Give back the whole listing exactly as shown.

"""

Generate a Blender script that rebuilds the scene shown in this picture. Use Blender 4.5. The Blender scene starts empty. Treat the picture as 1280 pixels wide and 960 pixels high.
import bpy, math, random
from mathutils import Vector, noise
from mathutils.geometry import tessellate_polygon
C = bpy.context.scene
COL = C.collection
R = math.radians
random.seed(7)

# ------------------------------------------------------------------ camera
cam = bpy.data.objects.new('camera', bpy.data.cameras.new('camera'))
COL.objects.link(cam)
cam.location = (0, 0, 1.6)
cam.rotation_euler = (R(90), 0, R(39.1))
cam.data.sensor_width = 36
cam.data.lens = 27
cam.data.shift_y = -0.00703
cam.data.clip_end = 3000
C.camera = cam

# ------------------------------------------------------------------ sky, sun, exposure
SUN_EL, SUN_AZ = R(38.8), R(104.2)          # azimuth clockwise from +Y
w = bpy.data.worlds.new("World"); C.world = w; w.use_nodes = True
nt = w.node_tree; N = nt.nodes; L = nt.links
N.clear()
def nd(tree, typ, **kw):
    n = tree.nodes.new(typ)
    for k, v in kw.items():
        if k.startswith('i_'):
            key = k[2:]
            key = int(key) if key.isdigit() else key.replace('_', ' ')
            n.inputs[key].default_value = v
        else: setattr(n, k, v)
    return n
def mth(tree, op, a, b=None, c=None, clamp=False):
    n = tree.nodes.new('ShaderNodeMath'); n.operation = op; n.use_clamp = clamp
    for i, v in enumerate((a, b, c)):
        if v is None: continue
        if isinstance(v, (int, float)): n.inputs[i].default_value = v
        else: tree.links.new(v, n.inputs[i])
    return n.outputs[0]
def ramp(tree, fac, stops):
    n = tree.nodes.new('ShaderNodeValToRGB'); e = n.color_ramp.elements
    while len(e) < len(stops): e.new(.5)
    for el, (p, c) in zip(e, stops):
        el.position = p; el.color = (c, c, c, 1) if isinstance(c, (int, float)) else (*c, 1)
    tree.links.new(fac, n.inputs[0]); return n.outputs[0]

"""

(OUTPUT FOR THIS TASK)
Generate a Blender script that rebuilds the scene shown in this picture. Use Blender 4.5. The Blender scene starts empty. Treat the picture as 1280 pixels wide and 960 pixels high.
import bpy, math, random
from mathutils import Vector, noise
from mathutils.geometry import tessellate_polygon
C = bpy.context.scene
COL = C.collection
R = math.radians
random.seed(7)

# ------------------------------------------------------------------ camera
cam = bpy.data.objects.new('camera', bpy.data.cameras.new('camera'))
COL.objects.link(cam)
cam.location = (0, 0, 1.6)
cam.rotation_euler = (R(90), 0, R(39.1))
cam.data.sensor_width = 36
cam.data.lens = 27
cam.data.shift_y = -0.00703
cam.data.clip_end = 3000
C.camera = cam

# ------------------------------------------------------------------ sky, sun, exposure
SUN_EL, SUN_AZ = R(38.8), R(104.2)          # azimuth clockwise from +Y
w = bpy.data.worlds.new("World"); C.world = w; w.use_nodes = True
nt = w.node_tree; N = nt.nodes; L = nt.links
N.clear()
def nd(tree, typ, **kw):
    n = tree.nodes.new(typ)
    for k, v in kw.items():
        if k.startswith('i_'):
            key = k[2:]
            key = int(key) if key.isdigit() else key.replace('_', ' ')
            n.inputs[key].default_value = v
        else: setattr(n, k, v)
    return n
def mth(tree, op, a, b=None, c=None, clamp=False):
    n = tree.nodes.new('ShaderNodeMath'); n.operation = op; n.use_clamp = clamp
    for i, v in enumerate((a, b, c)):
        if v is None: continue
        if isinstance(v, (int, float)): n.inputs[i].default_value = v
        else: tree.links.new(v, n.inputs[i])
    return n.outputs[0]
def ramp(tree, fac, stops):
    n = tree.nodes.new('ShaderNodeValToRGB'); e = n.color_ramp.elements
    while len(e) < len(stops): e.new(.5)
    for el, (p, c) in zip(e, stops):
        el.position = p; el.color = (c, c, c, 1) if isinstance(c, (int, float)) else (*c, 1)
    tree.links.new(fac, n.inputs[0]); return n.outputs[0]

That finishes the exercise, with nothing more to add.